Так родился новый хасидизм, заменивший мучительные вопросы хасидизма старого типа радостным служением Творцу, вдохновляемым харизматическим лидером, первым из которых и стал Бешт, пишет автор книги.
Работу Росмана выгодно отличает от трудов некоторых других еврейских историков тщательный анализ социально-экономического контекста, в котором существовали Бешт и его последователи. На основе глубокого изучения польских источников он описывает экономические условия, в которых существовали еврейские арендаторы, ремесленники, торговцы и ростовщики. Росман приходит к выводу, что в южных регионах Речи Посполитой, где собственно и жил Бешт, экономические условия были более благоприятны, чем, например, в Литве.
Моше Росман выступает также против глубоко укоренившегося в еврейской среде изображения Бешта как «простого человека», выходца из народа. Подобный образ, утверждает он, сложился под влиянием устной традиции, опубликованной в печати только в 1814 году (через 54 года после смерти Бешта) на иврите под названием «Шивхей а-Бешт» («Восхваление Бешту»). Росман, несмотря на возмущение многих исследователей, подвергает сомнению историческую достоверность этого документа.
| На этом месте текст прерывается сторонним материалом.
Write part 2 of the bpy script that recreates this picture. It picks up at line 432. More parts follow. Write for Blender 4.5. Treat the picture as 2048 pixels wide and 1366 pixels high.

В качестве главного аргумента он выдвигает тот факт, что не сохранилось никаких рукописных версий этого сочинения.
В наследии Бешта важно не только то, что он призывал служить Б-гу радостно, и не только стремление идти навстречу потребностям еврейского общества (поскольку и до него были харизматические лидеры, обладавшие этими качествами), но, в первую очередь, то, что он показал способ видеть Б-жественное в повседневной жизни, уверен автор книги.